W czasie II Wojny Światowej, w latach 1942–1945 zamek zostaje zajęty na potrzeby SS i Wehrmachtu. Podczas wyzwalaniu Brna spod okupacji uszkodzony zostaje znacząco dach i fasady zamku. Po wojnie, przez wiele lat zamek służy jako szkoła z internatem dla leśników. W drugiej połowie XX wieku rozpoczynają się prace "remontowe", które niestety doprowadzają do okrutnej degeneracji obiektu. Drewniane podłogi zamieniono na tony betonu, które niestety naruszyły statykę zamku. Pod betonowymi tynkami zginęły rokokowe freski, zamkowe sale podzielono ścianami z cegieł na mniejsze izby. Przez nieodpowiednie tynki ściany straciły swoją przepuszczalność, co doprowadziło do powstania sporej wilgoci, a ona zawsze nie wróży nic dobrego. Ze zniszczeniami restauratorzy walczą do dziś. Dla turystów zamek został otwarty do zwiedzania w roku 2002. Co ciekawe, zamek aż trzykrotnie odwiedził Winston Churchill, między innymi w czasie swojej podróży poślubnej, o czym przypomina wmurowana tablica. Wokół zamku, nad zalewem rzeki Svratki, biegnie kilka tras turystycznych.

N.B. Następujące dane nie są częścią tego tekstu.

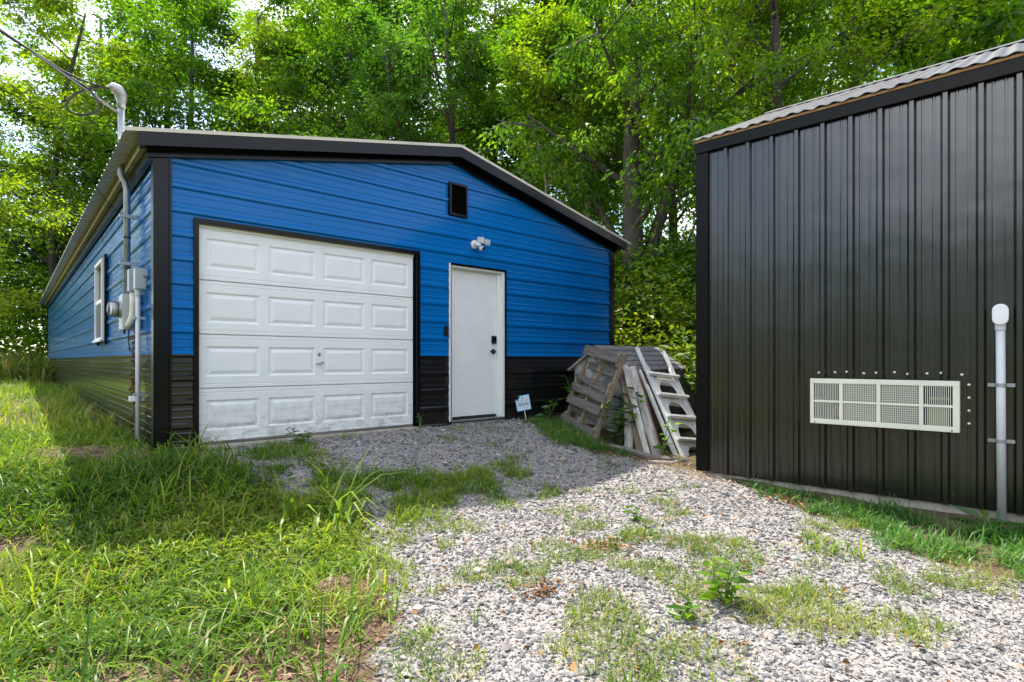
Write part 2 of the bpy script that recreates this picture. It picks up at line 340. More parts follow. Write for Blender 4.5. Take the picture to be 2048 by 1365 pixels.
def axis_pts(lo, hi, step, far):
    a = list(np.arange(lo, hi + 1e-6, step)); d = step
    while a[-1] < far: d *= 1.18; a.append(a[-1] + d)
    d = step
    while a[0] > -far: d *= 1.18; a.insert(0, a[0] - d)
    return np.array(a)
gx = axis_pts(-7.0, 5.5, 0.07, 260.0); gy = axis_pts(0.4, 9.5, 0.07, 260.0)
X, Y = np.meshgrid(gx, gy); Z = ground(X, Y)
V = np.c_[X.ravel(), Y.ravel(), Z.ravel()]; nx, ny = len(gx), len(gy)
i = (np.arange(ny-1)[:, None]*nx + np.arange(nx-1)[None, :]).ravel()
T = np.concatenate([np.c_[i, i+1, i+nx+1], np.c_[i, i+nx+1, i+nx]])
gm = gravel_mask(X, Y).ravel().astype(float)
soil = np.array([.10, .065, .043]); litter = np.array([.075, .072, .035]); gravelc = np.array([.26, .245, .235]); fieldc = np.array([.15, .19, .05])
mixl = np.clip(vnoise(X, Y, 1.3, 5).ravel()*1.6-.3, 0, 1)[:, None]
base = soil*(1-mixl) + litter*mixl
fard = ss((np.hypot(X, Y)-10)/8).ravel()[:, None]; base = base*(1-fard) + fieldc*fard
mound = np.clip(np.exp(-((V[:,0]+.92)**2+(V[:,1]-3.0)**2)/.05)*(.5+vnoise(V[:,0], V[:,1], 8, 78)), 0, 1)[:, None]
tone = base*(1-gm[:, None]) + gravelc*gm[:, None]; tone = tone*(1-mound) + np.array([.17,.095,.06])*mound
gmat, n, l, b = newmat('earth_and_gravel')
at = n.new('ShaderNodeAttribute'); at.attribute_name = 'tone'
x1 = noise(n, l, 45, 6, .7); r1 = ramp(n, [(.3, (.45,.45,.45)), (.7, (1.5,1.45,1.4))]); l.new(x1.outputs['Fac'], r1.inputs['Fac'])
mu = n.new('ShaderNodeMix'); mu.data_type = 'RGBA'; mu.blend_type = 'MULTIPLY'; mu.inputs[0].default_value = 1
l.new(at.outputs['Color'], mu.inputs[6]); l.new(r1.outputs['Color'], mu.inputs[7]); l.new(mu.outputs[2], b.inputs['Base Color'])
b.inputs['Roughness'].default_value = .95; b.inputs['Specular IOR Level'].default_value = .15
vo = n.new('ShaderNodeTexVoronoi'); vo.inputs['Scale'].default_value = 55; tcx = n.new('ShaderNodeTexCoord'); l.new(tcx.outputs['Object'], vo.inputs['Vector'])
bp = n.new('ShaderNodeBump'); bp.inputs['Strength'].default_value = .8; bp.inputs['Distance'].default_value = .012; l.new(vo.outputs['Distance'], bp.inputs['Height']); bp.invert = True
l.new(bp.outputs[0], b.inputs['Normal'])
tag(link('ground', npmesh('ground', V, T, gmat, tone, True)), 'uneven yard of soil and grey gravel around both buildings', 'ground', kind='structure')

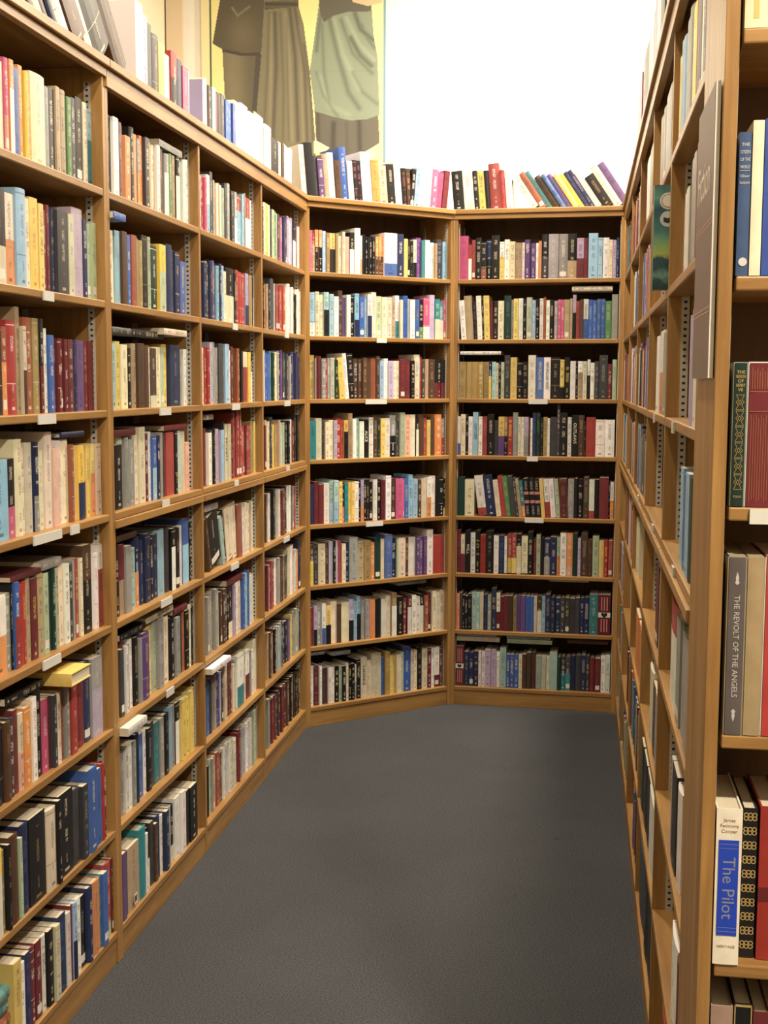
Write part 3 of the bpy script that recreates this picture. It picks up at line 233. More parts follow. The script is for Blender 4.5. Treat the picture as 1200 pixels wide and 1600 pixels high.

W niedalekiej odległości od samego zamku ukazuje się naszym oczom kaplica Matki Boskiej z XII wieku. Jak głosi legenda, od kapliczki do zamku wiedzie podziemny tunel. Podobno, w podziemiach zamku lub właśnie w tym tunelu templariusze na początku XIV wieku ukryli dwanaście srebrnych posągów apostołów.